Pour les partisans de la mention de la religion, cette mesure était au contraire nécessaire car, affirmait par exemple un dirigeant de la Nahdlatul Ulama, la principale organisation musulmane de masse du pays, « connaître la religion de chaque citoyen permet d’être plus ouvert à la tolérance ». D’autres indiquaient que le maintien de la mention de la religion sur la carte d’identité contribuait à empêcher de nombreuses illégalités, notamment « les mariages interreligieux illégaux ».
Le 20 mai, le ministre de l’Intérieur a pris soin de rester sur un terrain technique pour justifier l’abrogation de l’obligation de déclaration d’appartenance religieuse. Sur le fait que les Indonésiens étaient désormais libres d’indiquer la croyance de leur choix sur la carte d’identité, il a expliqué que l’objectif recherché était de disposer d’informations précises pour les rites funéraires à observer en cas de décès d’une personne.

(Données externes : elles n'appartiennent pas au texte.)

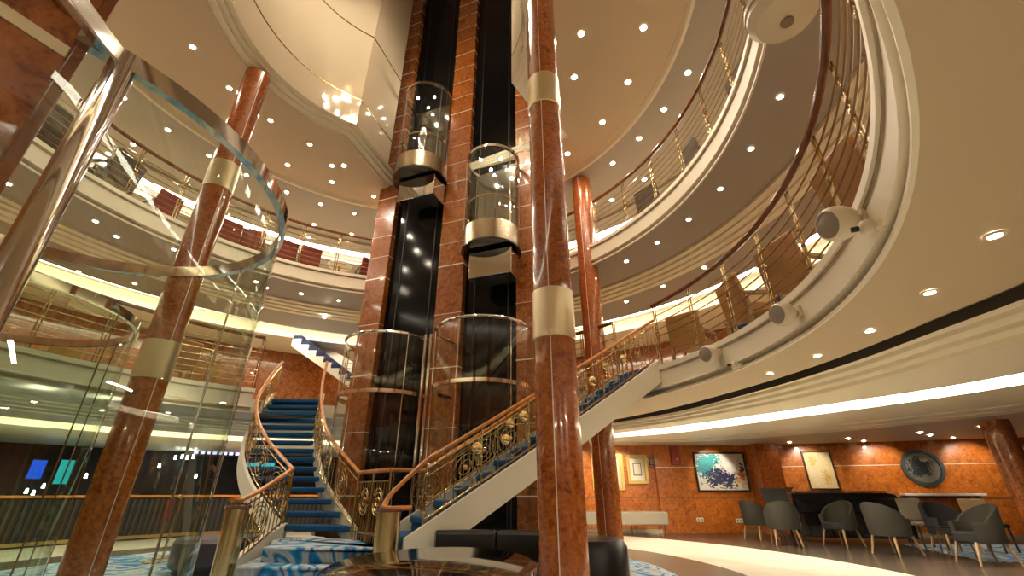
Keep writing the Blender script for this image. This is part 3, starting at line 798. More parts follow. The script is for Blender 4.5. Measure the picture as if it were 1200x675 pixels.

Il a aussi ajouté : « Il ne faut pas forcer les personnes, par exemple, à choisir l’islam si leur croyance ressemble aux enseignements islamiques mais ne correspond pas exactement à l’islam ; même chose pour quelqu’un qui croit à quelque chose qui est proche des enseignements du catholicisme mais qui n’est pas exactement la religion catholique. »
La portée de la mesure prise le 20 mai reste à définir, mais, selon les commentateurs indonésiens, elle ne pourra pas rester sans conséquences. Le recensement de 2010 indiquait que les 237 millions d’Indonésiens se répartissaient ainsi : 86 % de musulmans, 6 % de protestants, 3 % de catholiques, 2 % d’hindous. Etant donné le nombre supposé important de citoyens se déclarant musulmans depuis l’époque de Suharto par crainte de subir des violences ou des discriminations, la suppression de l’indication de la religion sur la carte d’identité pourrait redessiner le paysage religieux de l’Indonésie d’aujourd’hui, indiquait le Jakarta Post en décembre 2013. De plus, les institutions indonésiennes étant fondées depuis la proclamation de la République en 1949 sur le « Pancasila » (les cinq principes dont la base est la croyance en un Dieu unique), la reconnaissance implicite des religions indigènes induit de repenser ce qu’est la religion (‘agama’). Le 21 mai dernier, le président de la Nahdlatul Ulama (NU), Said Aqil Siradj, a déclaré que l’Indonésie avait été fondée sur les valeurs de la paix et de la tolérance, et non sur la base des enseignements de l’islam. « Dès avant l’Indépendance, les membres de la NU ont affirmé que nous fondions un darussalam (un pays pacifique) et non un darul Islam (‘Cité de l’Islam’) », a-t-il déclaré, précisant que ces principes étaient toujours d’actualité.